In both cases, I'm not talking about super-sweet dessert wines. I'm talking about moderately sweet wines.

Sweet whites can be gloriously fruity, with intense flavors of ripe oranges, succulent peaches or even honey, the best of them also having acids crisp enough to keep them from cloying.

Their best use might be for sipping, all by themselves as aperitifs or with a piece of ripe fruit or a fruit salad.

Sweet whites are great with spicy food. The sweetness soothes your scorched tongue and girds it for that next fiery bite. Such wines go well with Thai food, Szechuan cuisine, even Tex-Mex vittles like chipotle-flecked fish tacos. I tasted an Italian-Thai fusion fish stew with zingy yellow curry with a lightly sweet riesling, and it was a match from heaven.

Surprisingly, sweet white wines are great matches for cheese, especially powerful Gorgonzola, bleu, Taleggio and some Meunsters.

How are wines made sweet? Often it's by stopping fermentation before the yeast has turned all the natural grape sugar into alcohol. That means sweet wines can be low in alcohol. O'Neill Vintner's Moscato Allegro from California is quite sweet at 10 percent residual sugar, and low in alcohol at 10 percent instead of table wine's typical 12 percent.

Other growers simply leave the grapes on the vine longer to get riper. Kendall Jackson's riesling is lightly sweet at 2.2 percent residual sugar but still a hefty 13 percent alcohol. Alcohol is heavy, so wines with higher alcohol are fuller in body.

Sweet champagnes and sparkling wines can also be wonderful, a much better match than super-dry bubblies for wedding cake with an inch of frosting.

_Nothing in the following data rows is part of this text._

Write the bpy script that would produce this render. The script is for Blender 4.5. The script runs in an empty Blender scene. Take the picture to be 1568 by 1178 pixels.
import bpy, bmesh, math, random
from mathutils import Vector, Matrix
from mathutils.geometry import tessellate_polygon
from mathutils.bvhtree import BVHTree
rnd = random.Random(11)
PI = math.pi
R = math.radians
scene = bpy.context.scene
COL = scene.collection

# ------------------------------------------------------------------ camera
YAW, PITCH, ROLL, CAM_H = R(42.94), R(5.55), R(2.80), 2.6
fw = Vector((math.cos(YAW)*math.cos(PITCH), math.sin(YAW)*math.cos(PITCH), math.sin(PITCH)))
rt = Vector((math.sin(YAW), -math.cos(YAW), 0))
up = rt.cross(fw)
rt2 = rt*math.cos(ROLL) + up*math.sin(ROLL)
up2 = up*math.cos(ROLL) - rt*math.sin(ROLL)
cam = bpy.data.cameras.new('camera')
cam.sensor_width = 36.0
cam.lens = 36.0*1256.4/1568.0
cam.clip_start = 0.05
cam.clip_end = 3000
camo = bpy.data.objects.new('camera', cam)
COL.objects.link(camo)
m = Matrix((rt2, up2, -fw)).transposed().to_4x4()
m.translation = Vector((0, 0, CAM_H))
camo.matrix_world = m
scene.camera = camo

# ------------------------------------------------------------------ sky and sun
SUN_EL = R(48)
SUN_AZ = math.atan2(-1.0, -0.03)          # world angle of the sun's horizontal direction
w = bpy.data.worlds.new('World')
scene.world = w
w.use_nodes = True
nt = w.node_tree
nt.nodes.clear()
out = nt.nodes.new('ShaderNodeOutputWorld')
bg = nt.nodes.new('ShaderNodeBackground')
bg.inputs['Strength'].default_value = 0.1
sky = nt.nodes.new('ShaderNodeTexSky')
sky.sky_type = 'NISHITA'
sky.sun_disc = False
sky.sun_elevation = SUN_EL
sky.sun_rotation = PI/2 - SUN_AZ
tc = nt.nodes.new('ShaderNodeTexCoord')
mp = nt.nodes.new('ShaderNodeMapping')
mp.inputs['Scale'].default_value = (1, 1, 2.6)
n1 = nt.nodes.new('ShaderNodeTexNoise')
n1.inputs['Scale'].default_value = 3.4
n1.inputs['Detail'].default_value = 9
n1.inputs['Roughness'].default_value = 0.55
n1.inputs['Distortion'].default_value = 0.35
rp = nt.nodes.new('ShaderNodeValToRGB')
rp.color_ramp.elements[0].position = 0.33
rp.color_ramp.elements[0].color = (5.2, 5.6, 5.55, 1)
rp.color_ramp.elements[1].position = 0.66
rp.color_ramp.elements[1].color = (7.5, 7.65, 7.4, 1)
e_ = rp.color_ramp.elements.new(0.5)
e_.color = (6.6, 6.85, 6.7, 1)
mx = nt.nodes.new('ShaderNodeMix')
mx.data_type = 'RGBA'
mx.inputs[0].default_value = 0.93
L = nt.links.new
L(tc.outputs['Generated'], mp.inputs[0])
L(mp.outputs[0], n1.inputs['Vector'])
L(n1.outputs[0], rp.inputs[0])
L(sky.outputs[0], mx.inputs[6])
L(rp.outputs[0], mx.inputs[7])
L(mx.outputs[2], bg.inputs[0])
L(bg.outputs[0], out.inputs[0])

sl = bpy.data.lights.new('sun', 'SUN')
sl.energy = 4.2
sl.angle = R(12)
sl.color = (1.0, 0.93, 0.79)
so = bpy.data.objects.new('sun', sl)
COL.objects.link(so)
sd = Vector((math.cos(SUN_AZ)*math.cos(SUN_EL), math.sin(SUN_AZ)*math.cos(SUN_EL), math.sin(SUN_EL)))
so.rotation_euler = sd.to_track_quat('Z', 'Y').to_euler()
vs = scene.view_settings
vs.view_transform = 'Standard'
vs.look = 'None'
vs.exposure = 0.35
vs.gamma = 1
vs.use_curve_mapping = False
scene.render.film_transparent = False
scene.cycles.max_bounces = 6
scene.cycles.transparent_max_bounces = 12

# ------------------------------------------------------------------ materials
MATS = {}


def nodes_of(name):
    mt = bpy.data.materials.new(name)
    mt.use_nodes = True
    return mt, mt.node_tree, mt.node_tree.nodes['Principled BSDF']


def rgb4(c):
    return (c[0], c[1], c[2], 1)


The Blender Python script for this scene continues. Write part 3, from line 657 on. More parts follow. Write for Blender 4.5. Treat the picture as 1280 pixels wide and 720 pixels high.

It's odd, but "extra dry" bubbly is actually somewhat sweet. "Brut" is the name for the driest ones.

Highly Recommended:

2010 Moscato Allegro, O'Neill Vintners, "Cairn Ranch Vineyard," California: intense aromas of orange blossoms, quite sweet, balanced by crisp acids almost to the point of being fizzy, equally intense orange and tangerine flavors; $12.


Nonvintage Chandon "Riche" Extra-Dry Sparkling Wine, California: (pinot noir, chardonnay, pinot meunier, muscat, pinot blanc): fairly sweet, with flavors of honey and ripe peaches, nicely crisp; $16.

2009 Kendall-Jackson "Vintner's Reserve" Riesling, Monterey County (riesling, muscat canelli, gewurztraminer, chardonnay, viognier): floral aroma, moderately sweet, flavors of ripe citrus; $12.

Nonvintage Barefoot Cellars Riesling, California: lightly sweet, flavors of golden delicious apples and minerals; $7.

2010 Crane Lake Moscato, California: floral aromas, ripe apricot flavors, light body, crisp: $6.

Nonvintage Biltmore Estate Chenin Blanc, North Carolina: lightly sweet, flavors of honey and limes, crisp; $11.

Nonvintage Korbel Extra-Dry Champagne, California (chenin blanc, pinot noir, chardonnay, French colombard): lightly sweet, flavors of lemons and limes, crisp: $11.

Nonvintage Korbel Sweet Cuvee Champagne, California: soft and quite sweet, with flavors of ripe apricots; $11.